Missionaries Spread Word Through Mail (Yated Ne’eman, 06/06/00)

These religious daily reports on a missionary “cult” that decided to distribute information through local mailboxes. The advertisement was for more information in six different languages, and had no return address on it. The paper claims that the postal authority agreed to place these pamphlets in the mailboxes since the missionaries paid them.

A local rabbi told of his shock at receiving such things in his mailbox. “There are innocent Jews who might be tempted and order this material. Then they will fall drastically.”

 

Three Months in Prison for Distribution of Missionary Material (Yated Ne’eman, 06/06/00)

Knesset member, Rabbi Gafni, handed in a law proposal which states that missionary work through the mail should be prevented. “Whoever distributes material through mail boxes, fax, email or any other way that might be considered proselytizing … without the consent of the recipient, will be sentenced to three months in prison.”

Large Cross Placed on Atlit Chair (Yated Ne’eman, 08/06/00)

People driving on the coastal road were surprised to discover that someone had placed a large cross on the famous “Atlit Chair.” The chair, made of stone and strategically placed on a high spot, has been on exhibition for years. This religious daily claims it received many complaints from people who drove by the offensive cross that day.

Woman Agrees to Marry Rapist if He Converts to Christianity (Ma’ariv, 12/06/00)

A 39 year old man asked a young woman if she would escort him home since he wasn’t feeling well. The woman agreed and walked him home. Not long after, he jumped on her, beat her, and brutally raped her.

The young woman filed a complaint at the local police station. The suspect was arrested. When taken to court the young woman confronted her rapist, and he, in return offered to marry her if she dropped the charge. Much to everyone’s surprise the young woman agreed to marry him if he promised to convert to Christianity.

Stubborn Fight Against the Tel Aviv Soul Hunters (Hamodia, 12/06/00)

Yad L’achim has discovered yet another missionary ploy. Every week the Messianic Jewish cult brings together a number of children for the purpose of convincing them to convert to Christianity.

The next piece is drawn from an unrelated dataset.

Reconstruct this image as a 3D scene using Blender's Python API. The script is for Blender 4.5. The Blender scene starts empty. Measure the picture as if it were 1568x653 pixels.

Yad L’achim gathered around the building in anger and were stunned to see a number of children walk out after their “lesson.” Their distress comes as a result of the devastating work taking place in south Tel Aviv, where many people have already fallen victim to the missionaries there.

Yad L’achim reports that it has changed its tactics for this case, and is planning on protesting outside the building each week, crying the Shema and talking to the children who are falling prey to the missionaries.

When the missionaries saw the success of the activists they began hurling things at them, and even threatened to kill one of them. The activist was quick to file a complaint at the local police station.